→ **Objective**
Copy out each line featuring the string "writing" from the entries beneath.
---------- Extracted material
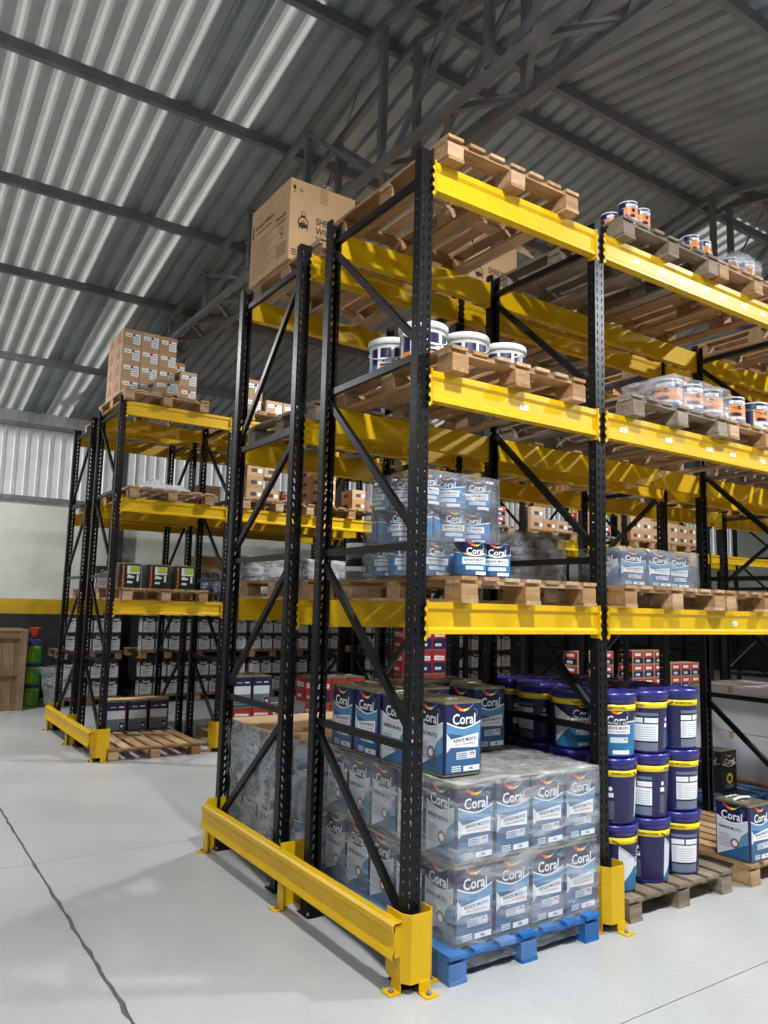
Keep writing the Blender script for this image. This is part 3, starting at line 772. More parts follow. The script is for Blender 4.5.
CAN = {'gallon': gallon_meshes(.078, .168, 'blue'), 'ogallon': gallon_meshes(.09, .188, 'orange'), 'quart': gallon_meshes(.06, .15, 'orange'), 'grey': gallon_meshes(.12, .2, 'grey'),
       'whitebucket': gallon_meshes(.13, .295, 'wb'), 'green': gallon_meshes(.125, .3, 'green'), 'dark': gallon_meshes(.12, .3, 'dark')}
def can(kind, x, y, z, lab, group, rz=0, name='paint_can', cat='paint can'):
    b, l, p, h = CAN[kind]
    o = ob(name, b, None, (x, y, z), rz); tag(o, lab, cat, group)
    ob('lid', l, o); ob('label_print', p, o)
    if kind not in ('quart',): ob('handle', h, o)
    return o

def wrap(x0, x1, y0, y1, z0, z1, lab, m=FILM, seed=1, amp=.012, top=True, cuts=22, topm=None, group='stretch wrap round pallet loads'):
    r = random.Random(seed); mb = MB()
    lx, ly = x1-x0, y1-y0; per = []
    nx, ny = max(6, int(cuts*lx)), max(6, int(cuts*ly)); nz = max(5, int(cuts*(z1-z0)))
    for k in range(nx): per.append((x0+lx*k/nx, y0, 0, -1))
    for k in range(ny): per.append((x1, y0+ly*k/ny, 1, 0))
    for k in range(nx): per.append((x1-lx*k/nx, y1, 0, 1))
    for k in range(ny): per.append((x0, y1-ly*k/ny, -1, 0))
    n = len(per); idx = []
    for j in range(nz+1):
        row = []
        for k, (x, y, a, b) in enumerate(per):
            d = amp*(.5+.22*math.sin(k*.9+j*.5+seed)+.2*math.sin(j*1.7-k*.31+2*seed)+.15*r.random()); tz = r.uniform(-.003, .003)
            row.append(len(mb.v)); mb.v.append((x+a*d, y+b*d, z0+(z1-z0)*j/nz+tz))
        idx.append(row)
    mi = mb.mi(m)
    for j in range(nz):
        for k in range(n):
            mb.f.append((idx[j][k], idx[j][(k+1) % n], idx[j+1][(k+1) % n], idx[j+1][k])); mb.m.append(mi); mb.sm.append(True)
    if top:
        g = {}
        for i in range(nx+1):
            for j in range(ny+1):
                if j == 0: v = idx[nz][i]
                elif j == ny: v = idx[nz][(nx+ny+(nx-i)) % n]
                elif i == nx: v = idx[nz][nx+j]
                elif i == 0: v = idx[nz][(2*nx+ny+(ny-j)) % n]
                else: v = len(mb.v); mb.v.append((x0+lx*i/nx, y0+ly*j/ny, z1+r.uniform(-.002, amp)))
                g[i, j] = v
        for i in range(nx):
            for j in range(ny): mb.f.append((g[i, j], g[i+1, j], g[i+1, j+1], g[i, j+1])); mb.m.append(mb.mi(topm or m)); mb.sm.append(True)
    return tag(ob('stretch_wrap', mb.mesh('stretch_wrap')), lab, 'plastic wrap', group)

_bx = {}
def carton(x, y, z, lx, ly, lz, lab, group=None, style='plain', rz=0, m=None, name='carton'):
    m = m or CARD
    k = (round(lx, 3), round(ly, 3), round(lz, 3), style, m.name)
    if k not in _bx:
        mb = MB(); rbox(mb, lx/2, ly/2, 0, lz, .004, m)
        tp = MB(); tp.box(-lx/2-.0006, lx/2+.0006, -.024, .024, lz-.06, lz+.0008, TAPE)
        parts = []
        def piece(nm, side, items):
            q_ = MB(); P = Print(q_, boxmap(lx/2, ly/2, side)); a = (lx if side == '-y' else ly)/2
            for (u0, u1, v0, v1, m_, l_) in items: P.poly([(a*u0, lz*v0), (a*u1, lz*v0), (a*u1, lz*v1), (a*u0, lz*v1)], m_, l_)
            parts.append((nm, q_.mesh(nm)))
        RU = mat('rust print', '#a5644a', .7)
        if style == 'labels':
            piece('shipping_label', '-y', [(-.75, -.02, .5, .75, WHITE, 1), (-.65, -.15, .58, .63, GREYP, 2)])
            piece('barcode_label', '-y', [(.12, .9, .12, .75, WHITE, 1), (.12, .3, .6, .75, INKB, 3)]+[(.2, .82, .2+.13*q, .25+.13*q, GREYP, 2) for q in range(4)])
            piece('side_print', '-x', [(-.55, .55, .2, .7, RU, 1)])
        elif style == 'brown':
            piece('print_block', '-y', [(-.5, .2, .3, .62, INK, 1)]); piece('shipping_label', '-y', [(.35, .8, .3, .6, WHITE, 1)]); piece('print_block', '-x', [(-.5, .2, .3, .62, INK, 1)])
        elif style == 'redblue':
            for sd in ('-y', '-x'): piece('blue_print', sd, [(-.9, .9, .06, .48, NAVY, 1), (-.5, .3, .15, .35, PALE, 2)]); piece('red_print', sd, [(-.9, .9, .5, .94, RED, 1), (-.6, .5, .62, .82, WHITE, 2)])
        _bx[k] = (mb.mesh(name), tp.mesh('tape'), parts)
    b, t, p = _bx[k]
    o = ob(name, b, None, (x, y, z), rz); tag(o, lab, 'box', group); ob('tape', t, o)
    for nm, me in p: ob(nm, me, o)
    return o

# ------------------------------------------------------------------ CONTENTS
_lp = {}
def pallet_far(x0, y0, z, lab, style='new', wd=.94, dp=1.1, group='far wooden pallets'):
    k = (style, wd, dp)
    if k not in _lp:
        m, mx = {'new': (WOOD, WOODX), 'old': (WOODD, WOODXD)}[style]; mb = MB(); bt = .018
        for x in (-wd/2+.055, 0, wd/2-.055):
            mb.box(x-.05, x+.05, -dp/2, dp/2, 0, bt, m)
            for y in (-dp/2+.065, 0, dp/2-.065): mb.box(x-.05, x+.05, y-.062, y+.062, bt, .09, mx)
        for y in (-dp/2+.065, 0, dp/2-.065): mb.box(-wd/2, wd/2, y-.05, y+.05, .09, .108, mx)
        for q in range(7):
            x = -wd/2+.049+(wd-.098)*q/6; mb.box(x-.049, x+.049, -dp/2, dp/2, .108, PH, m)
        _lp[k] = mb.mesh('pallet')
    return tag(ob('pallet', _lp[k], None, (x0+wd/2, y0+dp/2, z)), lab, 'pallet', group)
Z1, Z2, Z3 = ZL

# ---- front rack, first bay, floor: wrapped square tins on a blue pallet
pallet(.165, -.1, 0, 'blue painted pallet on the floor under wrapped tins', 'blue', .97, 1.22, None)
PW = .2355
for lay in range(2):
    lname = ('bottom', 'upper')[lay]
    for i in range(4):
        for j in range(5):
            if lay == 0 and 0 < i < 3 and 0 < j: continue
            x, y = .35+i*PW, .067+j*PW
            if j == 0: lab = '%s square tin from left in %s wrapped layer facing the aisle' % (ORD[i], lname)
            elif i == 0: lab = '%s wrapped tin behind the front corner, %s layer, side facing guard rail' % (ORD[j-1], lname)
            else: lab = 'square tin hidden inside the wrapped load on blue pallet'
            tin('blue', x, y, .128+lay*.352, lab, 'wrapped square tins on blue pallet')
wrap(.224, 1.186, -.058, 1.15, .035, .836, 'clear stretch film round the square tins on blue pallet', FILM, 2, .008, True, 26, FILMT)
L3T = [(.358, .17, 0, 'loose square tin standing alone at front of the third layer'),
       (.31, .40, 0, 'third layer tin with pale side panel, behind the loose front one'),
       (.31, .66, -PI/2, 'blue faced third layer tin, middle of the row by the brace'),
       (.31, .91, -PI/2, 'blue faced third layer tin, farthest of the row by the brace'),
       (.93, .62, 0, 'third layer tin standing right of the loose front one'),
       (.60, .72, 0, 'third layer tin half hidden behind the loose front one'),
       (.56, .98, 0, 'third layer tin in the rear row, left one'), (.80, .98, 0, 'third layer tin in the rear row, middle one'), (1.04, .95, 0, 'third layer tin in the rear row, right one')]
for x, y, r_, lab in L3T: tin('blue', x, y, .845, lab, 'loose tins of the third layer', r_)

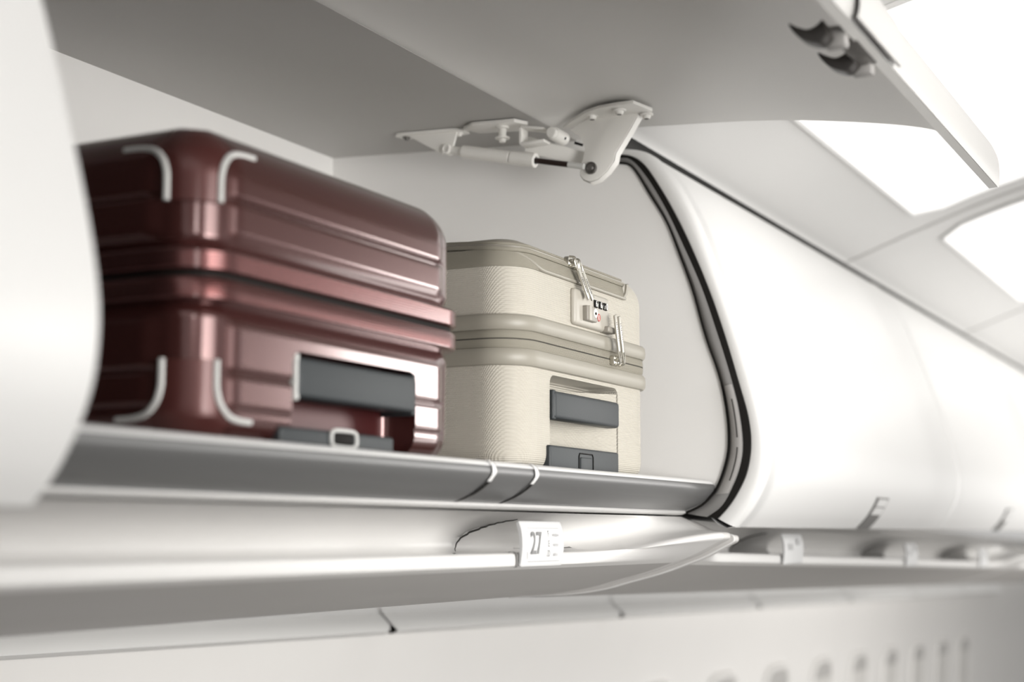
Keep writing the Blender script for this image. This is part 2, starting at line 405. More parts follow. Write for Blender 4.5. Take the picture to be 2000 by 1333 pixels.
MB().slab([(XH-.009, 1.045, zc(1.045)), (XH-.009, .968, zc(.968)), (XH-.009, .975, .505), (XH-.009, .990, .501)], (.005, 0, 0)).build('mount_web', M['bracket'], dm, bevel=.001)
for yy in (1.050, 1.026, .968):
    MB().disc((XH-.001, yy, zc(yy)), (0, 0, -1), [(.0055, 0), (.005, .002), (.003, .0025), (.0028, .0045)]).build('screw', M['steel'] if yy > 1 else M['bracket'], dm)

# ------------------------------------------------------------------ closed bins
BX0 = XR+.003
bin1 = thing('overhead_bin', 'closed white overhead bin just right of the open bin', 'overhead bin', (BX0+PITCH/2, .95, .03), 'closed overhead bins')
LEN = PITCH-.008
lip = lambda t: [(a[0]*(1-t)+b[0]*t, a[1]*(1-t)+b[1]*t) for a, b in zip(INNr, OUTr)]
c_ = Vector((1.2, .25))
grow = lambda p, s: off2(p, s)
sgn = 1 if off2(OUTr, .01)[N//2][0] < OUTr[N//2][0] else -1
RIM = off2(OUTr, .0012*sgn)
rings = [(0.012, lip(-.4)), (0.0005, lip(0)), (0, lip(.08)), (0.0, lip(.55)), (.0018, lip(.8)), (.005, lip(.94)), (.011, RIM), (.026, RIM), (.0275, OUTr), (.06, OUTr)]
mb = MB()
mb.grid([[(BX0+x, y, z) for y, z in r] for x, r in rings]); mb.build('door_rim', M['white'], bin1, angle=70)
mb = MB(); rings = [(.06, OUTr), (.3, OUTr), (.6, OUTr), (.9, OUTr), (LEN-.004, OUTr), (LEN-.0012, lip(.93)), (LEN, lip(.75)), (LEN, lip(0))]
mb.grid([[(BX0+x, y, z) for y, z in r] for x, r in rings])
bottom = [[(BX0+x, *p) for p in (OUTr[-1], (.644, .0085), (.654, .0125), (.664, .021), (.70, .0285))] for x in (.0, LEN)]
mb.grid(bottom)
plabel(mb.build('door', M['white'], bin1, angle=70), 'closed white curved door')
body = [(.70, .0285)]+[(p[0]+.012, p[1]) for p in INNr[::-1] if p[1] > .03]+[(.800, .504), (.800, .548), (1.25, .56), (1.25, .0285)]
MB().prism(body, BX0+.004, BX0+LEN).build('body', M['shadow'], bin1, smooth=False)
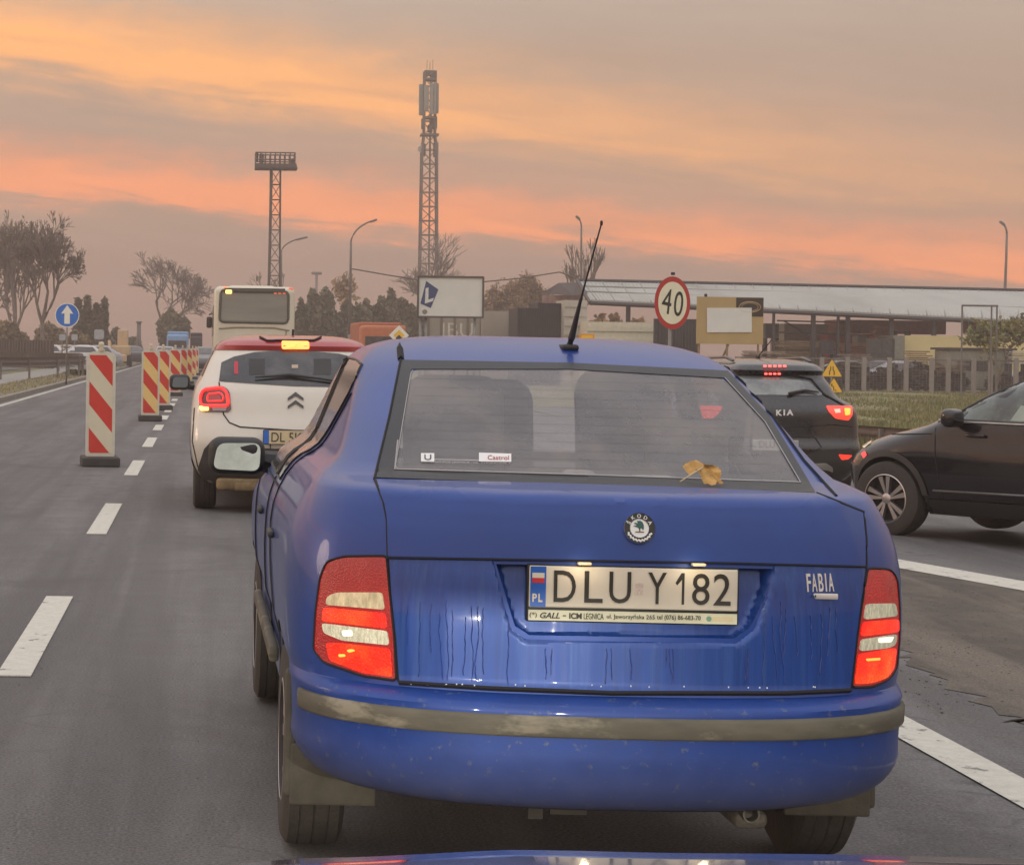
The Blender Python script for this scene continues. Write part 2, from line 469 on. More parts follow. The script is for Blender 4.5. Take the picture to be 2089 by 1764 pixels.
--------------------
→ **Reply to the task**
Keep writing the Blender script for this image. This is part 3, starting at line 772. More parts follow. The script is for Blender 4.5.
Keep writing the Blender script for this image. This is part 2, starting at line 405. More parts follow. Write for Blender 4.5. Take the picture to be 2000 by 1333 pixels.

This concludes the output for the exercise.